Dr. Seuss is known for many things, but live action films based on his work is not one of them. Ron Howard helmed a version of the Seussian classic How the Grinch Stole Christmas, but it was an ill-advised attempt to remake something that was better off as a brief animated holiday classic. However, there is another Dr. Seuss live action movie if one happens to stumble upon a feature rooted in the daydreams of a boy who is forced to take piano lessons from a tyrannical teacher who insists on precision and perfection.

This week, we venture into the surreal, weird, whimsical, and always entertaining world of the late writer, cartoonist, and lampoonist, Theodor Seuss Geisel. His aim was not always true, often bent, and sometimes very odd, and one gets a huge helping from his surreal soup with a gander at a true relic from the innocent daze and consumption of the 1950s, the first live action Dr. Seuss film, The 5,000 Fingers of Dr. T.

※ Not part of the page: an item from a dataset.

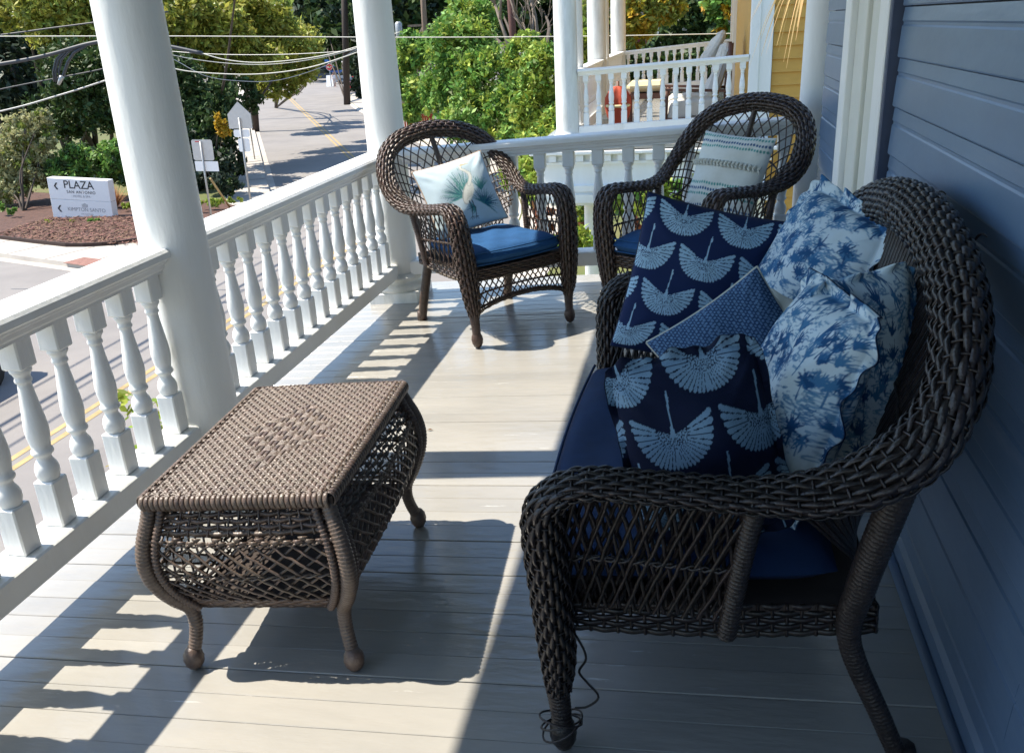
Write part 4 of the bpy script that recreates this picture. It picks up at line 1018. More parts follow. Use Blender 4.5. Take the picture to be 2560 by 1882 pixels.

The film stars a young boy who is being raised by a single widowed mother, and he hates his piano lessons, because the music teacher doesn’t seem to know how to make music fun, or even remotely interesting. The boy, named Bart, feels his creativity suffocated by this mad, mean-spirited megalomaniac, and drifts into the comforting dreams of a fantasy world in which he is quickly terrorized by the teacher, Dr. Terwilliker, and his legions of grownup guards who have enslaved numerous would-be piano players, otherwise known as harassed children pecking away at the black and white ivory keys. Bart from The Simpsons was not named after this cinematic character; however, Sideshow Bob, also from the Matt Groening animated series, was named after the evil Dr. T with a spelling adjustment—Terwilliker became Terwilliger.